Arguably Shakespeare’s most musical play, “Twelfth Night” features the shenanigan-heavy plot of twins separated in a shipwreck, complete with a genderbending love triangle.
This year, Off Square Theatre Company’s rendition transports the audience to a mid-20th century resort with a tight jazz band led by Jackson native and pianist Clay Humphrey.
Spoiler alert for the 400-year-old classic, also retold in the 2006 rom com, “She’s the Man”: it’s a comedy.
The Thin Air Shakespeare show opened July 11 and runs July 17-20 on the Center for the Arts lawn. (KHOL is a season sponsor of the show).
The six-member band pays homage to lyrics Shakespeare wrote within the world of the play, Humphrey said, without taking people out of the modern genre. Drums, upright bass, trumpet and two vocalists join Humphrey in jazz standards and crooner ballads.

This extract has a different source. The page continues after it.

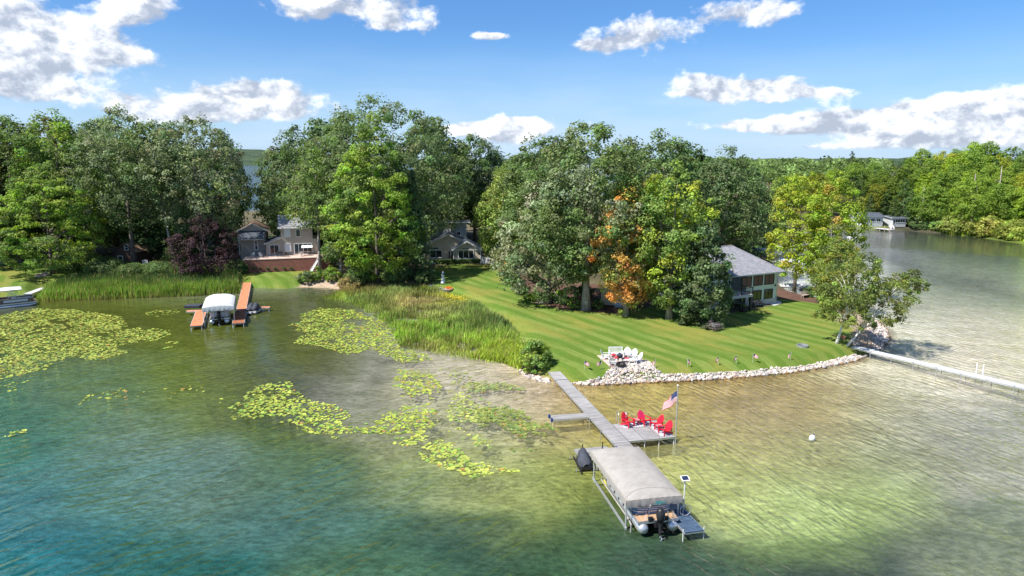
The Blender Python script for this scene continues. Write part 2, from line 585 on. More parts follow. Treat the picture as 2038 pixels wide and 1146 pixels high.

“It sounds exactly like a lounge jazz band, as far as I’m concerned,” Humphrey said.
Director Edgar Landa settled on a bright, multicolored set he said takes visual inspiration from the animated series “The Jetsons,” American artist Josh Agle, better known as Shag and Dutch abstract painter Piet Mondrian.
“From that, the designer brought some ideas of atomic architecture,” Landa said. “[It’s] very hip and very bright.”
He noted that Humphrey stepped it up a notch this year by writing an original closing tune.
After trying to play the matching game with standards, Humphrey felt most love songs were too “forlorn.”
“Not that any other song couldn’t have done that,” he said, “but I wanted it to be just right.”